Given data
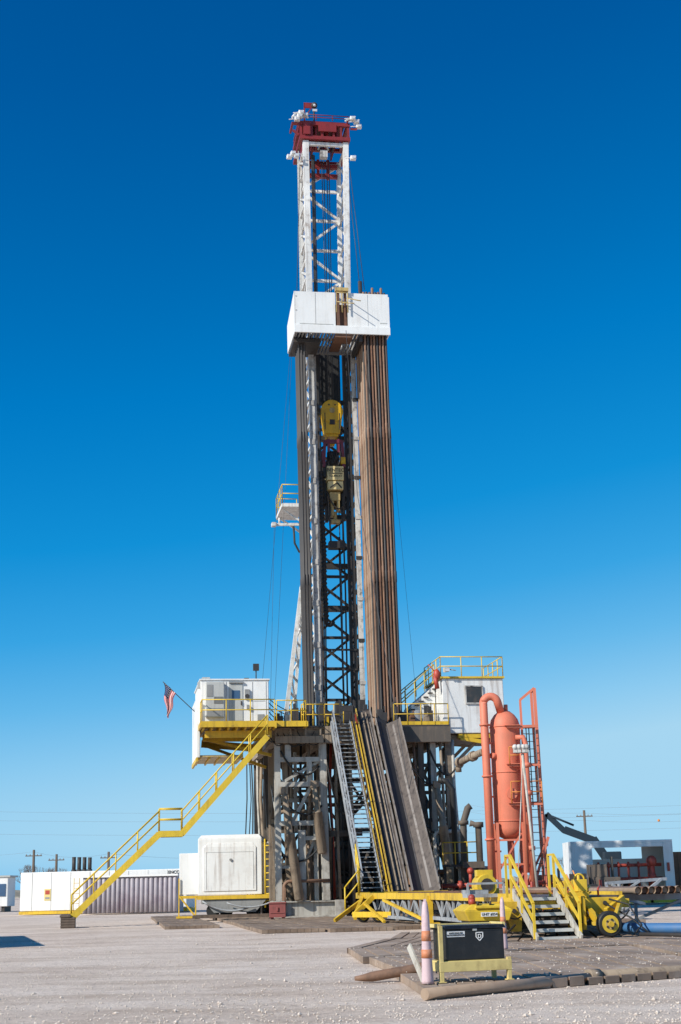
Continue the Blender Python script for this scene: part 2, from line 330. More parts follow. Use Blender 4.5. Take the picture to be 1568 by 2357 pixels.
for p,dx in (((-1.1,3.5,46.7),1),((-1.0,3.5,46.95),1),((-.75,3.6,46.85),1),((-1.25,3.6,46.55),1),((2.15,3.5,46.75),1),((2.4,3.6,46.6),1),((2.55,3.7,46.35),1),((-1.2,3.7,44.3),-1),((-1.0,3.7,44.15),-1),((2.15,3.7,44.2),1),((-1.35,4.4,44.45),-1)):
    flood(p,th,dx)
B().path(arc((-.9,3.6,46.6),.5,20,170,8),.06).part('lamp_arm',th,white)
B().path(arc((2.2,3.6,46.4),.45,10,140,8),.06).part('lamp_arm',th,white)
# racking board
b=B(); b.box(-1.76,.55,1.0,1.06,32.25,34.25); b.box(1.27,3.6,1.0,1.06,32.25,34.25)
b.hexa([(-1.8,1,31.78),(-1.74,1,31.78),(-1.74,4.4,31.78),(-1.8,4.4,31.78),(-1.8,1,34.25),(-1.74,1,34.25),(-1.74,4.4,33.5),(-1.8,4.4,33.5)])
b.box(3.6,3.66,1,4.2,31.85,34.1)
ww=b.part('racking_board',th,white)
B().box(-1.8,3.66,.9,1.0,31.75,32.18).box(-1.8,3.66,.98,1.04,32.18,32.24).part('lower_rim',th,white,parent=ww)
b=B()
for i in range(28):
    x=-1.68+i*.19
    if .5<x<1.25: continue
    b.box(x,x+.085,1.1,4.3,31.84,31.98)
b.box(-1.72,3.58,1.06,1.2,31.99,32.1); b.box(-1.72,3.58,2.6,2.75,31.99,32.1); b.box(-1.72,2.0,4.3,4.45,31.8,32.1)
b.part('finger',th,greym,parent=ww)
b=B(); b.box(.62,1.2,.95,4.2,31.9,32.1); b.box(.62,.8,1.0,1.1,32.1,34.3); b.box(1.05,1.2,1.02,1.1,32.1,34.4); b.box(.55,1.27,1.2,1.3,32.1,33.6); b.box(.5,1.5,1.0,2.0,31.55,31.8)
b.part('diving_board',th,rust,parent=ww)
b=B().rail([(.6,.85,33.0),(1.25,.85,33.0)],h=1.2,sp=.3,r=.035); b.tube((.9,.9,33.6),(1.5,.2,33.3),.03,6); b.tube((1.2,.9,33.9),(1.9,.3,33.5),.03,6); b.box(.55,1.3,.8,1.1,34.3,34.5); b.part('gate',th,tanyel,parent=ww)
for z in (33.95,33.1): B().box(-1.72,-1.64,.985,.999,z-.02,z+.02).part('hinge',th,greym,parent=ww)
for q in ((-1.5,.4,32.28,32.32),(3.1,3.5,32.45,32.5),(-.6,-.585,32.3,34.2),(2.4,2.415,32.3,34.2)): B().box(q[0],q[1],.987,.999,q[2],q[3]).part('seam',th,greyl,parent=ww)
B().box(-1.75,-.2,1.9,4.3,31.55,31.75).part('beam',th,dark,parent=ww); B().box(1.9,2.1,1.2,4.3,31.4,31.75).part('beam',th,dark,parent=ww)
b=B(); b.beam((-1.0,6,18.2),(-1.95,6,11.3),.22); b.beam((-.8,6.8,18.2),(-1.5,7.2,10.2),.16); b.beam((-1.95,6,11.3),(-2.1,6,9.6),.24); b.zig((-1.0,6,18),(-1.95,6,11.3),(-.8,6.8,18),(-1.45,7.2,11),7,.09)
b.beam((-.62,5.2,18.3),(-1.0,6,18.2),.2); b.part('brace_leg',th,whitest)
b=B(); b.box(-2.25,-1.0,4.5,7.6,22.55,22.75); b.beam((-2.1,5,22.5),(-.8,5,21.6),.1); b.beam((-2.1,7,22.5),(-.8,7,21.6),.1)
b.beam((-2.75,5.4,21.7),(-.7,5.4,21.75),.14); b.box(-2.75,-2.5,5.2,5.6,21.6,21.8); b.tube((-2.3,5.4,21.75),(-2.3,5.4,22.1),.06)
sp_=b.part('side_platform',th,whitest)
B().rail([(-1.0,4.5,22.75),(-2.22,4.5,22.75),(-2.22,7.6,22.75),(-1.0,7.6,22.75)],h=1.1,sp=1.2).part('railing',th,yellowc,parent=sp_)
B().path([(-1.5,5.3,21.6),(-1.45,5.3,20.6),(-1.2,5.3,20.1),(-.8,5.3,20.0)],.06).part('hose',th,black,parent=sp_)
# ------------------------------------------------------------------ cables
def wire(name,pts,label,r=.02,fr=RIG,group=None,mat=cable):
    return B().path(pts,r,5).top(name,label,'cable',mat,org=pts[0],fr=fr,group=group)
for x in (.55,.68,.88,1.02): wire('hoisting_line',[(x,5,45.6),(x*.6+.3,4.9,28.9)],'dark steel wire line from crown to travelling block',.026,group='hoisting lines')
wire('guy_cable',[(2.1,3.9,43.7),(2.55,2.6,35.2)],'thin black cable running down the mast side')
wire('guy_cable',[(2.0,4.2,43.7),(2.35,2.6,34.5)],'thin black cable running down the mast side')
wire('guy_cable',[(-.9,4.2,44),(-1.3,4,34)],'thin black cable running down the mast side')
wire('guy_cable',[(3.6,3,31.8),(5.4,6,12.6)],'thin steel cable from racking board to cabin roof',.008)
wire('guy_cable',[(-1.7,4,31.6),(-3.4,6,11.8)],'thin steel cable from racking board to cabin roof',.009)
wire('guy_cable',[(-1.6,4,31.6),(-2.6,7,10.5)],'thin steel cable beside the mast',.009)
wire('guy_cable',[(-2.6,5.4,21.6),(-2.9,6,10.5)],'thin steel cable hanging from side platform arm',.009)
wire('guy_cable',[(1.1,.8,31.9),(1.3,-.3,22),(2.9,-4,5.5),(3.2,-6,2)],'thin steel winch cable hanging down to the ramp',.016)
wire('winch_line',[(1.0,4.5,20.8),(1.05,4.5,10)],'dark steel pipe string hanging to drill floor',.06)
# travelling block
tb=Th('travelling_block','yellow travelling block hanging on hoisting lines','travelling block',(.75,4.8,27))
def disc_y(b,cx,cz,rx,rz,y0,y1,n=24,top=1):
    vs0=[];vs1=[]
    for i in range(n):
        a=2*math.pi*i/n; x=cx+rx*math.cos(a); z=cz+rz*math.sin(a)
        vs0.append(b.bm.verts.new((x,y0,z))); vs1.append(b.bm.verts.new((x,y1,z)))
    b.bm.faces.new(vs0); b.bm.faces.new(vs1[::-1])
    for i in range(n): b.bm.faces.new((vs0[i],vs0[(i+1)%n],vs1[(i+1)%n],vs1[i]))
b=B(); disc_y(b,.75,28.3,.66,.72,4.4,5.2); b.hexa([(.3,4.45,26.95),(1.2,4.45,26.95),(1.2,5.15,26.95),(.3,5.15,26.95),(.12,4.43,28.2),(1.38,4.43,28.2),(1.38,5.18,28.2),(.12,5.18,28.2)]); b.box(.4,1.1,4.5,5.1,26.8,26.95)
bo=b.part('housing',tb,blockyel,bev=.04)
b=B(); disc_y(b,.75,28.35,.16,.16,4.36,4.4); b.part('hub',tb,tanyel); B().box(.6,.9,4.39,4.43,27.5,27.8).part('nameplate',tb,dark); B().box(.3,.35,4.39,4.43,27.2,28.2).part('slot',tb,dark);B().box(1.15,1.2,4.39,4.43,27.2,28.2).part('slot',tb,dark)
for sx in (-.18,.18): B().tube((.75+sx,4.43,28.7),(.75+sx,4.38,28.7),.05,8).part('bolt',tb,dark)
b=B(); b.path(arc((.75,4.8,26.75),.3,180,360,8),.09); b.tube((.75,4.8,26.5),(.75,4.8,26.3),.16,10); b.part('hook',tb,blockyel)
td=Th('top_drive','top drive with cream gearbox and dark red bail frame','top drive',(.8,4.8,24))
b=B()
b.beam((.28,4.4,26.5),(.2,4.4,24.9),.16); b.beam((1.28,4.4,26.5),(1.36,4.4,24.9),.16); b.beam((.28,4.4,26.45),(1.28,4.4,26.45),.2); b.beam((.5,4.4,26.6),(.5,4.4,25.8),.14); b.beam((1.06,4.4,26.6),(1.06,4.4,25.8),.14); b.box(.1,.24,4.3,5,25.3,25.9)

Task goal
Find the lines above that contain the word "from" and collect them.

Reply to the task
Continue the Blender Python script for this scene: part 2, from line 330. More parts follow. Use Blender 4.5. Take the picture to be 1568 by 2357 pixels.
for x in (.55,.68,.88,1.02): wire('hoisting_line',[(x,5,45.6),(x*.6+.3,4.9,28.9)],'dark steel wire line from crown to travelling block',.026,group='hoisting lines')
wire('guy_cable',[(3.6,3,31.8),(5.4,6,12.6)],'thin steel cable from racking board to cabin roof',.008)
wire('guy_cable',[(-1.7,4,31.6),(-3.4,6,11.8)],'thin steel cable from racking board to cabin roof',.009)
wire('guy_cable',[(-2.6,5.4,21.6),(-2.9,6,10.5)],'thin steel cable hanging from side platform arm',.009)